--- EXERCISE INPUT ---

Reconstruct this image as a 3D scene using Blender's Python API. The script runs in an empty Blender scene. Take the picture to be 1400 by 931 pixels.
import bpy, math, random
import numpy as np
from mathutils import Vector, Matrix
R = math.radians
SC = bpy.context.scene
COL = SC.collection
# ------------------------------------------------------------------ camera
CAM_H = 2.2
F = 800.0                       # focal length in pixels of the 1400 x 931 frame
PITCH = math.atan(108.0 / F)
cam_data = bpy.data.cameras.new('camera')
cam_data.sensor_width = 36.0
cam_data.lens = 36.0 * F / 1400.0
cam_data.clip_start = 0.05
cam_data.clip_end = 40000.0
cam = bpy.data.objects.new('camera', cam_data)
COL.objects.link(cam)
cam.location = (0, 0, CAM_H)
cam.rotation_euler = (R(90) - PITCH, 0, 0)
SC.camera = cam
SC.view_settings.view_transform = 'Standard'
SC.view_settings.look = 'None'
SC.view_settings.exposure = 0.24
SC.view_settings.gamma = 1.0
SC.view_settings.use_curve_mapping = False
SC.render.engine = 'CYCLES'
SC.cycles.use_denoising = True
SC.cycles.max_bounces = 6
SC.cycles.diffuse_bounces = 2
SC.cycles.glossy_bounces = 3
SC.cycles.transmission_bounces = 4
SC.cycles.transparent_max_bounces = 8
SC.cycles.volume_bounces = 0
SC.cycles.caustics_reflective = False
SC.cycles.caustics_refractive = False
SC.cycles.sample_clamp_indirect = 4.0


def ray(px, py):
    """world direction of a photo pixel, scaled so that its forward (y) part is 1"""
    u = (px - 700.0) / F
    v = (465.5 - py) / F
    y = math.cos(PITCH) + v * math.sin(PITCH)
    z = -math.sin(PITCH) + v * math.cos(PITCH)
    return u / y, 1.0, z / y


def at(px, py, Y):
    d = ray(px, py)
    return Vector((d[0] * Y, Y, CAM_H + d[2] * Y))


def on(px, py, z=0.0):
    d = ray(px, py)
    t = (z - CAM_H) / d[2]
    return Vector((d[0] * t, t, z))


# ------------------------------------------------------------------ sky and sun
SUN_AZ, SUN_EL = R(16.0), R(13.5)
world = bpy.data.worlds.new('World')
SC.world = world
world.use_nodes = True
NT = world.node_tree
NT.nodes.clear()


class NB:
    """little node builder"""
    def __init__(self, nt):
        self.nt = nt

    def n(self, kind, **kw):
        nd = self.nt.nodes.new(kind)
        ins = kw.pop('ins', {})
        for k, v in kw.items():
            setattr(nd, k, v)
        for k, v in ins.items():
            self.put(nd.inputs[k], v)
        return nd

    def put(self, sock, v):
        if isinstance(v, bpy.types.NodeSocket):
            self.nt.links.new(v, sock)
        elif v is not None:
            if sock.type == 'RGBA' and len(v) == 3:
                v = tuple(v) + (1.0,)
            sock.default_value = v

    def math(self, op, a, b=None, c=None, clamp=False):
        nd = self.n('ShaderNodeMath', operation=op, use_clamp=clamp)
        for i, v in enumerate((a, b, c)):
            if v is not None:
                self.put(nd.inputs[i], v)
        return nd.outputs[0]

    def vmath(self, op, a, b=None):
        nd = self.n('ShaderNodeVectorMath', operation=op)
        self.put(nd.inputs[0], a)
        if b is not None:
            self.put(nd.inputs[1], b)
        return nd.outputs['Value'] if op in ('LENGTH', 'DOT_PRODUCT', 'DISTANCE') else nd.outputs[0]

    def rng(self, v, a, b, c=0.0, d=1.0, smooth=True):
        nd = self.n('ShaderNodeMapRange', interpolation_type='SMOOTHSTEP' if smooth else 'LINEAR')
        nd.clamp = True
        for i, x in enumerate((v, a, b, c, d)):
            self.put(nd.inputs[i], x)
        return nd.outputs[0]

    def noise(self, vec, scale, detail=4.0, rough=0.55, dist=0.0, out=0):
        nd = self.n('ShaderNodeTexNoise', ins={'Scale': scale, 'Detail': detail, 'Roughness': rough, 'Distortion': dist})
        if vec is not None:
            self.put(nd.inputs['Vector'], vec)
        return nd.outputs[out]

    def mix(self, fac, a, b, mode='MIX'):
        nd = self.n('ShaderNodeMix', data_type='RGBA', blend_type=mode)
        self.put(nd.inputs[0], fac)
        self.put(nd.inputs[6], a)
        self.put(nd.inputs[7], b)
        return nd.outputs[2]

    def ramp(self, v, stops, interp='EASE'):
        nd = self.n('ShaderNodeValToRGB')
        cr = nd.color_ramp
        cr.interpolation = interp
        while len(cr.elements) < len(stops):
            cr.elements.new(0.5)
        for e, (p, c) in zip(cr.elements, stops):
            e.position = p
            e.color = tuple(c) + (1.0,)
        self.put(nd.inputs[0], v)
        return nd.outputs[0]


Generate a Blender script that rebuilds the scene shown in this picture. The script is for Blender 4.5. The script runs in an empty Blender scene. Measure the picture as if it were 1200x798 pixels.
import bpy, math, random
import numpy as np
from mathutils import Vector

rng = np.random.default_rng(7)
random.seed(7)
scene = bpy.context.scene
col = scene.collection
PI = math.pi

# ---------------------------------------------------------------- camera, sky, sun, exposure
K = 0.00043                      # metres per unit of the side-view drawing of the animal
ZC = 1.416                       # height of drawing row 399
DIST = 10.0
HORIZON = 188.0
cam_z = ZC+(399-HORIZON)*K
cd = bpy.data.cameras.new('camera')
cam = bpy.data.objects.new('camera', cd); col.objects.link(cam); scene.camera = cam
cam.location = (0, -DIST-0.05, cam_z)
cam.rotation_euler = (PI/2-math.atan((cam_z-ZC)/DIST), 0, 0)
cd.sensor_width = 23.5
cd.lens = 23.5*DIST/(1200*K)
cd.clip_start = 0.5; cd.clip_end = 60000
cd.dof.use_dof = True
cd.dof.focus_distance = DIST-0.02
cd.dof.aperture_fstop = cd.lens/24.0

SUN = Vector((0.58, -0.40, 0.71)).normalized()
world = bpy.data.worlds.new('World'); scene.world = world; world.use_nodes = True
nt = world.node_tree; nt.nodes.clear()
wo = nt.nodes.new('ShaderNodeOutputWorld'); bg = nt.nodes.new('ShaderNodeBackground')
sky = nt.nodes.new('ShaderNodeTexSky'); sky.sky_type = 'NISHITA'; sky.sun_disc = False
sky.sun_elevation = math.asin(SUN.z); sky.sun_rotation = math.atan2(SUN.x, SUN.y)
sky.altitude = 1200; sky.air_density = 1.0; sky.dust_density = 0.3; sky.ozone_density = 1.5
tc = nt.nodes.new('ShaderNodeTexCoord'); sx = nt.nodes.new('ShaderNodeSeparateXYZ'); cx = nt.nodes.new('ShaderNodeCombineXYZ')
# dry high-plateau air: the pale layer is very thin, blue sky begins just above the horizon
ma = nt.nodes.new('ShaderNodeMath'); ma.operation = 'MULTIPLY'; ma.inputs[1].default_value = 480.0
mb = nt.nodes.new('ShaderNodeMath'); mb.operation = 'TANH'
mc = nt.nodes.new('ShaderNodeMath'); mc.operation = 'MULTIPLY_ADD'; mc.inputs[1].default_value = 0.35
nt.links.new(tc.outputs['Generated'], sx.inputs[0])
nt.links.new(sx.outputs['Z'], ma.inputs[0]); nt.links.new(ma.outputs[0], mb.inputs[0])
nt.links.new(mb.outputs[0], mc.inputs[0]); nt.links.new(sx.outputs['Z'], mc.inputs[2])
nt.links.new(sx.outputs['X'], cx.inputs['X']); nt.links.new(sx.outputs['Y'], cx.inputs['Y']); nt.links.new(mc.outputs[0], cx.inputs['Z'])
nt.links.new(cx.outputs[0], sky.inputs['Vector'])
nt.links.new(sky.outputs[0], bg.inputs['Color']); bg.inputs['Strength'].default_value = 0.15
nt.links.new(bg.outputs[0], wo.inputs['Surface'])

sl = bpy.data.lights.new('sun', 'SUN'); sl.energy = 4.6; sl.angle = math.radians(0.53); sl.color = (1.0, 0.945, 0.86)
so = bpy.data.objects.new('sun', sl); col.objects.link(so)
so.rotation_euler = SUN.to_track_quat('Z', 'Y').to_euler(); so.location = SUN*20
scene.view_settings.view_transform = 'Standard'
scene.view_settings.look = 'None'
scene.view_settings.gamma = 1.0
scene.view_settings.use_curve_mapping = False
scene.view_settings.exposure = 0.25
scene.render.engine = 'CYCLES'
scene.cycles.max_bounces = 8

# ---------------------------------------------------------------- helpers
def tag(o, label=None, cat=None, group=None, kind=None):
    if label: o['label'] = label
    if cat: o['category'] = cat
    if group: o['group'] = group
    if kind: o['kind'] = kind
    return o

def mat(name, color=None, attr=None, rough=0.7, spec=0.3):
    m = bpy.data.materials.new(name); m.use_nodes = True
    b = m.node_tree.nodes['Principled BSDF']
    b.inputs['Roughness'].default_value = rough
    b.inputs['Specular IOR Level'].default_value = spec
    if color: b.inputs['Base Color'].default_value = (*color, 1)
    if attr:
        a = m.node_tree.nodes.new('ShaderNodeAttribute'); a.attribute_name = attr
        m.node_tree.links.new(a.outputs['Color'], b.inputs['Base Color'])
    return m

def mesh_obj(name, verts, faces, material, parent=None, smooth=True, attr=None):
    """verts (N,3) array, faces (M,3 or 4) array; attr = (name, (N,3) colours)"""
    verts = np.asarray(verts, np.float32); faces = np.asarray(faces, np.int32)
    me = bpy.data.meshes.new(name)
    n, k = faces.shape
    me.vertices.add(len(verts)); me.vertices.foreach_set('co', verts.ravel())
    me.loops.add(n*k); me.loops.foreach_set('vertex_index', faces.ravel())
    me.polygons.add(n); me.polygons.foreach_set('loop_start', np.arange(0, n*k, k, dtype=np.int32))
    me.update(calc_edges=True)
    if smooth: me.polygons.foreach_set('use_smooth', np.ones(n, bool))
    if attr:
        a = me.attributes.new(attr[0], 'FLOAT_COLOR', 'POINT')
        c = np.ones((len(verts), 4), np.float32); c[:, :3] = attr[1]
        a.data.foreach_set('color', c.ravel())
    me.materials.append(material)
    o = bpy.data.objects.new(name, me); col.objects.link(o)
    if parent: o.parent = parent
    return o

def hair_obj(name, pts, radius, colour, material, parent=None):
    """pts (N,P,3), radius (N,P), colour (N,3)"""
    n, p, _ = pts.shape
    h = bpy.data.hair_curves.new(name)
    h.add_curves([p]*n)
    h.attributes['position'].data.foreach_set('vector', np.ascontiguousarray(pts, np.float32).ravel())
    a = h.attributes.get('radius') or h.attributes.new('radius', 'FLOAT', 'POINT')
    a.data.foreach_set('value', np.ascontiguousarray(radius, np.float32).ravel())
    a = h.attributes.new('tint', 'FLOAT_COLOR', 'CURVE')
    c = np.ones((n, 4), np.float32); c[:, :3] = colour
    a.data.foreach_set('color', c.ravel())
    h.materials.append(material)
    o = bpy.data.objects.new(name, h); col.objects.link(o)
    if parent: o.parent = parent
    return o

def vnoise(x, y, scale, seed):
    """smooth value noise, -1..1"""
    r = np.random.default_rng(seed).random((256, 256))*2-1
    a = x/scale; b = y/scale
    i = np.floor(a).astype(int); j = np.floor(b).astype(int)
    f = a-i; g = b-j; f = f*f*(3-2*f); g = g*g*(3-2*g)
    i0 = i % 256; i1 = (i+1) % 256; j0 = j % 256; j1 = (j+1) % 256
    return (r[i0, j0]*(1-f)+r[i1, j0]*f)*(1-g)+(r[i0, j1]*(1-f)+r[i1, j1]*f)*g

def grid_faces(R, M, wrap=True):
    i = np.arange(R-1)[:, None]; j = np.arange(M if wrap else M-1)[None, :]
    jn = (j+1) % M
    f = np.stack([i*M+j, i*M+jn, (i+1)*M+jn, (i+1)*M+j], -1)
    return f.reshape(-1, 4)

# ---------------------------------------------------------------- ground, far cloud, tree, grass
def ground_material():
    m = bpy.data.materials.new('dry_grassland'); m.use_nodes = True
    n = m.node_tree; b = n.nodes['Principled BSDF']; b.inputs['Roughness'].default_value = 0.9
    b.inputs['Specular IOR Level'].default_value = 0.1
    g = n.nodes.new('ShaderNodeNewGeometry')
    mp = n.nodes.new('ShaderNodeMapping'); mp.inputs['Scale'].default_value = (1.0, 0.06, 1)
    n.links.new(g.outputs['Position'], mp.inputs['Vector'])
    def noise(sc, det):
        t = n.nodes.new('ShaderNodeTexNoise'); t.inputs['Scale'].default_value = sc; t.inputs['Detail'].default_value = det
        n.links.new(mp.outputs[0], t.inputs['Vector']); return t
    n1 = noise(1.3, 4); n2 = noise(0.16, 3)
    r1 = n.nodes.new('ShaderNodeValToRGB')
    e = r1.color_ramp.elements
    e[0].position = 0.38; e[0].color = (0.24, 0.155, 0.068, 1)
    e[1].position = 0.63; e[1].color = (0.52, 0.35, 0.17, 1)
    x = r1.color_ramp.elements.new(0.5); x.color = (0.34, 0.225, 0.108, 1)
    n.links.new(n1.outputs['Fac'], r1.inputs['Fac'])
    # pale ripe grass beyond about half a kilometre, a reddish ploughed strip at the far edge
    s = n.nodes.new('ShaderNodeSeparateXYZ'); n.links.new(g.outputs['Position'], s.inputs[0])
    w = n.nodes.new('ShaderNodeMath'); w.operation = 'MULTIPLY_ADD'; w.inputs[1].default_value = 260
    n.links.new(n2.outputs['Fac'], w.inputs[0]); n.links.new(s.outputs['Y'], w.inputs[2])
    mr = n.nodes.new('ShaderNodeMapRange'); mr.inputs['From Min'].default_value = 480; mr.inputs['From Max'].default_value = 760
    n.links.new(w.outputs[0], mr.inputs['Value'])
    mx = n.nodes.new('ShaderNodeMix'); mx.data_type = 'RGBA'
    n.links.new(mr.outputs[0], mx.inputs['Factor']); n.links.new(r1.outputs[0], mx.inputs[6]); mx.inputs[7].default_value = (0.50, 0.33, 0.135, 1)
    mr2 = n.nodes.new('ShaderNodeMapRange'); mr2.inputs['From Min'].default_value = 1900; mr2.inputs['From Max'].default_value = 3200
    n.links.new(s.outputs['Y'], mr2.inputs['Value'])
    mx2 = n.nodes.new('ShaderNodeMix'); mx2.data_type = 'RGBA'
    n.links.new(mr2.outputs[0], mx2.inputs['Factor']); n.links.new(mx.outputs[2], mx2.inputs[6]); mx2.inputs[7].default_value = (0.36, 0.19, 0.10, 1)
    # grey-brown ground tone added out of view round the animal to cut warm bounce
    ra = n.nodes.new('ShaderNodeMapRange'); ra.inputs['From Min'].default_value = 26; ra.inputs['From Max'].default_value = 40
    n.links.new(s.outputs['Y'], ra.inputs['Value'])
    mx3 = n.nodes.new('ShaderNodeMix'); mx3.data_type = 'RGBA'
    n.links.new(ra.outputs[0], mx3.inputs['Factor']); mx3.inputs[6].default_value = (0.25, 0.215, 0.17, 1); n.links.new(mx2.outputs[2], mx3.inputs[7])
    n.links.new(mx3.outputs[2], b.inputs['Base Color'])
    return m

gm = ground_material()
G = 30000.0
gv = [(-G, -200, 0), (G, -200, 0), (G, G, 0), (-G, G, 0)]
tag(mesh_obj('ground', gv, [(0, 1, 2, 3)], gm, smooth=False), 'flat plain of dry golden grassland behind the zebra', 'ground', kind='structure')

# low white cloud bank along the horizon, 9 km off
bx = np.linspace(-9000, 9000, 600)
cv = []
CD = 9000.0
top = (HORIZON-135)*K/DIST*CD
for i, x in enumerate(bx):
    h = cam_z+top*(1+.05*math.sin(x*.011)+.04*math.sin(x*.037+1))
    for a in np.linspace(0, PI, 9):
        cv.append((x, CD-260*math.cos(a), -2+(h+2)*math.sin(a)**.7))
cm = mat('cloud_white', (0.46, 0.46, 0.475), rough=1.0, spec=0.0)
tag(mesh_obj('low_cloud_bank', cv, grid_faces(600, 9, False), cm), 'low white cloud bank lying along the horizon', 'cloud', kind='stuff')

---

**THE PROBLEM:**
The answer should consist of the lines from the first line of the entries through the line with "self.nt = nt", copied exactly.

**SOLUTION TO THIS EXERCISE:**
Reconstruct this image as a 3D scene using Blender's Python API. The script runs in an empty Blender scene. Take the picture to be 1400 by 931 pixels.
import bpy, math, random
import numpy as np
from mathutils import Vector, Matrix
R = math.radians
SC = bpy.context.scene
COL = SC.collection
# ------------------------------------------------------------------ camera
CAM_H = 2.2
F = 800.0                       # focal length in pixels of the 1400 x 931 frame
PITCH = math.atan(108.0 / F)
cam_data = bpy.data.cameras.new('camera')
cam_data.sensor_width = 36.0
cam_data.lens = 36.0 * F / 1400.0
cam_data.clip_start = 0.05
cam_data.clip_end = 40000.0
cam = bpy.data.objects.new('camera', cam_data)
COL.objects.link(cam)
cam.location = (0, 0, CAM_H)
cam.rotation_euler = (R(90) - PITCH, 0, 0)
SC.camera = cam
SC.view_settings.view_transform = 'Standard'
SC.view_settings.look = 'None'
SC.view_settings.exposure = 0.24
SC.view_settings.gamma = 1.0
SC.view_settings.use_curve_mapping = False
SC.render.engine = 'CYCLES'
SC.cycles.use_denoising = True
SC.cycles.max_bounces = 6
SC.cycles.diffuse_bounces = 2
SC.cycles.glossy_bounces = 3
SC.cycles.transmission_bounces = 4
SC.cycles.transparent_max_bounces = 8
SC.cycles.volume_bounces = 0
SC.cycles.caustics_reflective = False
SC.cycles.caustics_refractive = False
SC.cycles.sample_clamp_indirect = 4.0


def ray(px, py):
    """world direction of a photo pixel, scaled so that its forward (y) part is 1"""
    u = (px - 700.0) / F
    v = (465.5 - py) / F
    y = math.cos(PITCH) + v * math.sin(PITCH)
    z = -math.sin(PITCH) + v * math.cos(PITCH)
    return u / y, 1.0, z / y


def at(px, py, Y):
    d = ray(px, py)
    return Vector((d[0] * Y, Y, CAM_H + d[2] * Y))


def on(px, py, z=0.0):
    d = ray(px, py)
    t = (z - CAM_H) / d[2]
    return Vector((d[0] * t, t, z))


# ------------------------------------------------------------------ sky and sun
SUN_AZ, SUN_EL = R(16.0), R(13.5)
world = bpy.data.worlds.new('World')
SC.world = world
world.use_nodes = True
NT = world.node_tree
NT.nodes.clear()


class NB:
    """little node builder"""
    def __init__(self, nt):
        self.nt = nt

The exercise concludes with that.